** What is required **
Write out all the lines again, precisely as they stand, but without the images.

** Data block **
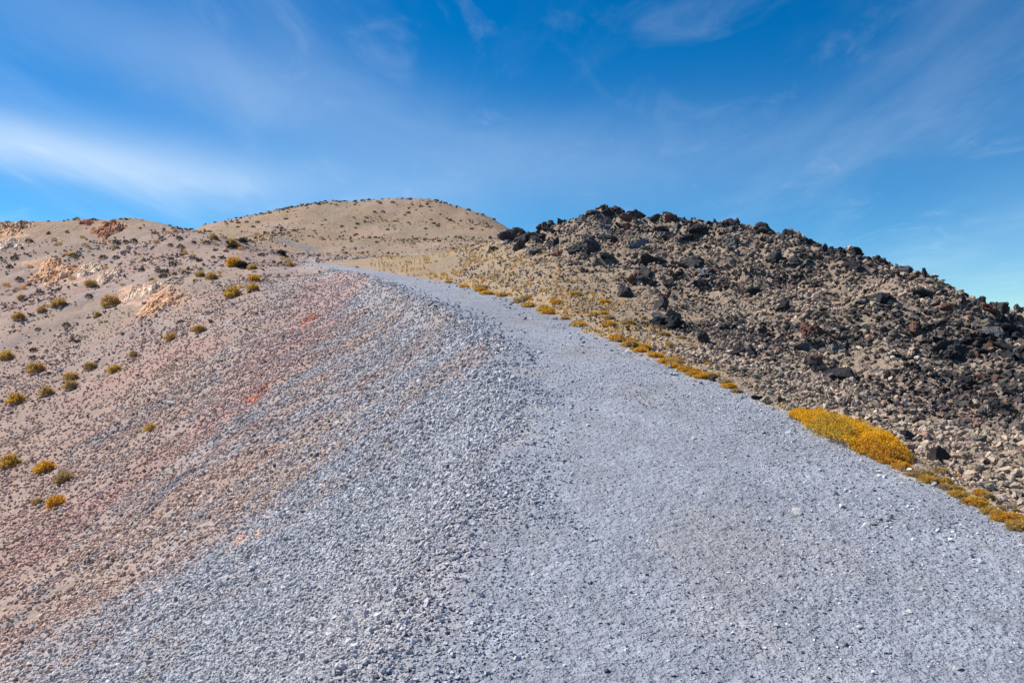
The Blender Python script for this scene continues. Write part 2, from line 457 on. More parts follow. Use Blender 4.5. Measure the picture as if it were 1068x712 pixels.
def _stones(x, y, size, col, flat_, sink, tilt, protos, faces):
    n = len(x); z, _ = on_ground(x, y)
    pv = np.array(protos)[RNG.integers(0, len(protos), n)]
    sc = np.c_[RNG.uniform(.75, 1.3, n), RNG.uniform(.65, 1.0, n), RNG.uniform(*flat_, n)] * size[:, None] * .5
    v = np.einsum('nij,nkj->nki', rot_mats(n, tilt), pv * sc[:, None, :])
    v += np.stack([x, y, z + sc[:, 2] * (1 - 2 * sink)], -1)[:, None, :]
    k = pv.shape[1]
    f = (faces[None] + (np.arange(n) * k)[:, None, None]).reshape(-1, 3)
    c = np.repeat(col, k, axis=0)
    return v.reshape(-1, 3), f, c

def scatter(n, a0, a1, r0, r1):
    a = RNG.uniform(math.radians(a0), math.radians(a1), n); l = RNG.uniform(math.log(r0), math.log(r1), n)
    r = np.exp(l); return r * np.sin(a), r * np.cos(a), r
def sizes(r, px, smin, smax, p):
    lo = np.maximum(smin, px * r / F)
    return np.minimum(lo * RNG.uniform(1e-3, 1, len(r)) ** (-1 / p), smax)
def tint(base, n, v=.18, warm=.012):
    k = np.exp(RNG.normal(0, v, n))[:, None]
    return np.clip(base * k * (1 + RNG.normal(0, warm, (n, 3))), .01, .85)

# loose chips on the trodden path
x, y, r = scatter(125000, -50, 50, 2.6, 75); Z = zones(x, y)
dens = .3 + .7 * sstep(.2, .75, noise(x * .6, y * .6, 71) * .8 + .5)
m = RNG.uniform(size=len(x)) < Z['path'] * dens
x, y, r = x[m], y[m], r[m]
s = sizes(r, 1.4, .005, .024, 3.0)
k = RNG.uniform(size=len(x))[:, None]
c = tint(np.where(k < .34, C(.54, .55, .57), np.where(k < .8, ALB['path'], C(.11, .115, .135))), len(x), .2)
stone_field('path_gravel', x, y, s, c, (.3, .65), .1)

x, y, r = scatter(16000, -20, 38, 3.4, 40); Z = zones(x, y)
m = RNG.uniform(size=len(x)) < sstep(-1.1, -.1, Z['dr']) * (1 - sstep(.0, .35, Z['dr'])) * (.25 + .75 * sstep(-.2, .3, Z['n2']))
x, y, r = x[m], y[m], r[m]
s = np.minimum(sizes(r, 2.0, .008, 1, 2.6), np.clip(.009 * r, .03, .12))
k = RNG.uniform(size=len(x))[:, None]
stone_field('path_edge_gravel', x, y, s, tint(np.where(k < .6, C(.50, .49, .49), ALB['path']), len(x), .2), (.35, .7), .12)

# stony scree of the left hand flank
x, y, r = scatter(370000, -50, 6, 2.8, 62); Z = zones(x, y)
cl = .3 + .7 * sstep(-.25, .2, fbm(x * .8, y * .8, 3, 72))
edge = sstep(-.7, .5, Z['dl'] + Z['n2'] * .5); cl = np.maximum(cl, .62 * Z['grey'])
m = RNG.uniform(size=len(x)) < np.maximum(Z['grey'] * 1.0 + Z['tan'] * .55, Z['path'] * .5) * cl * edge * (1 - .6 * sstep(25, 50, r))
x, y, r = x[m], y[m], r[m]; e = edge[m]
_, g = on_ground(x, y)
s = np.minimum(sizes(r, 2.1, .010, 1, 2.5), np.clip(.0078 * r, .032 + .014 * Z['grey'][m], .13) * (.55 + .45 * e))
k = RNG.uniform(size=len(x))[:, None]
mixg = RNG.uniform(size=len(x)) * (Z['grey'][m] + Z['tan'][m]) <= Z['grey'][m] + .3 * Z['path'][m]; g = np.where(RNG.uniform(size=len(x))[:, None] < .55, g, np.where(mixg[:, None], ALB['grey'], ALB['tan']))
c = tint(np.where(k < .85, g * 1.42, np.where(k < .96, g * .95, C(.18, .172, .172))), len(x), .14)
stone_field('slope_gravel', x, y, s, c, (.4, .85), .14, .5)

# scattered stones on the tan hillside further off
x, y, r = scatter(80000, -50, -8, 18, 100); Z = zones(x, y)
cl = sstep(-.1, .3, fbm(x * .3, y * .12, 3, 73)) * .55 + .05
m = RNG.uniform(size=len(x)) < Z['tan'] * cl
x, y, r = x[m], y[m], r[m]
_, g = on_ground(x, y)
s = np.minimum(sizes(r, 1.5, .03, 1, 2.8), .0065 * r)
k = RNG.uniform(size=len(x))[:, None]
c = tint(np.where(k < .75, g * 1.25, np.where(k < .88, g * .6, C(.42, .38, .35))), len(x), .16)
stone_field('hillside_stones', x, y, s, c, (.4, .8), .15, .4)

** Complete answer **
The Blender Python script for this scene continues. Write part 2, from line 457 on. More parts follow. Use Blender 4.5. Measure the picture as if it were 1068x712 pixels.
def _stones(x, y, size, col, flat_, sink, tilt, protos, faces):
    n = len(x); z, _ = on_ground(x, y)
    pv = np.array(protos)[RNG.integers(0, len(protos), n)]
    sc = np.c_[RNG.uniform(.75, 1.3, n), RNG.uniform(.65, 1.0, n), RNG.uniform(*flat_, n)] * size[:, None] * .5
    v = np.einsum('nij,nkj->nki', rot_mats(n, tilt), pv * sc[:, None, :])
    v += np.stack([x, y, z + sc[:, 2] * (1 - 2 * sink)], -1)[:, None, :]
    k = pv.shape[1]
    f = (faces[None] + (np.arange(n) * k)[:, None, None]).reshape(-1, 3)
    c = np.repeat(col, k, axis=0)
    return v.reshape(-1, 3), f, c

def scatter(n, a0, a1, r0, r1):
    a = RNG.uniform(math.radians(a0), math.radians(a1), n); l = RNG.uniform(math.log(r0), math.log(r1), n)
    r = np.exp(l); return r * np.sin(a), r * np.cos(a), r
def sizes(r, px, smin, smax, p):
    lo = np.maximum(smin, px * r / F)
    return np.minimum(lo * RNG.uniform(1e-3, 1, len(r)) ** (-1 / p), smax)
def tint(base, n, v=.18, warm=.012):
    k = np.exp(RNG.normal(0, v, n))[:, None]
    return np.clip(base * k * (1 + RNG.normal(0, warm, (n, 3))), .01, .85)

# loose chips on the trodden path
x, y, r = scatter(125000, -50, 50, 2.6, 75); Z = zones(x, y)
dens = .3 + .7 * sstep(.2, .75, noise(x * .6, y * .6, 71) * .8 + .5)
m = RNG.uniform(size=len(x)) < Z['path'] * dens
x, y, r = x[m], y[m], r[m]
s = sizes(r, 1.4, .005, .024, 3.0)
k = RNG.uniform(size=len(x))[:, None]
c = tint(np.where(k < .34, C(.54, .55, .57), np.where(k < .8, ALB['path'], C(.11, .115, .135))), len(x), .2)
stone_field('path_gravel', x, y, s, c, (.3, .65), .1)

x, y, r = scatter(16000, -20, 38, 3.4, 40); Z = zones(x, y)
m = RNG.uniform(size=len(x)) < sstep(-1.1, -.1, Z['dr']) * (1 - sstep(.0, .35, Z['dr'])) * (.25 + .75 * sstep(-.2, .3, Z['n2']))
x, y, r = x[m], y[m], r[m]
s = np.minimum(sizes(r, 2.0, .008, 1, 2.6), np.clip(.009 * r, .03, .12))
k = RNG.uniform(size=len(x))[:, None]
stone_field('path_edge_gravel', x, y, s, tint(np.where(k < .6, C(.50, .49, .49), ALB['path']), len(x), .2), (.35, .7), .12)

# stony scree of the left hand flank
x, y, r = scatter(370000, -50, 6, 2.8, 62); Z = zones(x, y)
cl = .3 + .7 * sstep(-.25, .2, fbm(x * .8, y * .8, 3, 72))
edge = sstep(-.7, .5, Z['dl'] + Z['n2'] * .5); cl = np.maximum(cl, .62 * Z['grey'])
m = RNG.uniform(size=len(x)) < np.maximum(Z['grey'] * 1.0 + Z['tan'] * .55, Z['path'] * .5) * cl * edge * (1 - .6 * sstep(25, 50, r))
x, y, r = x[m], y[m], r[m]; e = edge[m]
_, g = on_ground(x, y)
s = np.minimum(sizes(r, 2.1, .010, 1, 2.5), np.clip(.0078 * r, .032 + .014 * Z['grey'][m], .13) * (.55 + .45 * e))
k = RNG.uniform(size=len(x))[:, None]
mixg = RNG.uniform(size=len(x)) * (Z['grey'][m] + Z['tan'][m]) <= Z['grey'][m] + .3 * Z['path'][m]; g = np.where(RNG.uniform(size=len(x))[:, None] < .55, g, np.where(mixg[:, None], ALB['grey'], ALB['tan']))
c = tint(np.where(k < .85, g * 1.42, np.where(k < .96, g * .95, C(.18, .172, .172))), len(x), .14)
stone_field('slope_gravel', x, y, s, c, (.4, .85), .14, .5)

# scattered stones on the tan hillside further off
x, y, r = scatter(80000, -50, -8, 18, 100); Z = zones(x, y)
cl = sstep(-.1, .3, fbm(x * .3, y * .12, 3, 73)) * .55 + .05
m = RNG.uniform(size=len(x)) < Z['tan'] * cl
x, y, r = x[m], y[m], r[m]
_, g = on_ground(x, y)
s = np.minimum(sizes(r, 1.5, .03, 1, 2.8), .0065 * r)
k = RNG.uniform(size=len(x))[:, None]
c = tint(np.where(k < .75, g * 1.25, np.where(k < .88, g * .6, C(.42, .38, .35))), len(x), .16)
stone_field('hillside_stones', x, y, s, c, (.4, .8), .15, .4)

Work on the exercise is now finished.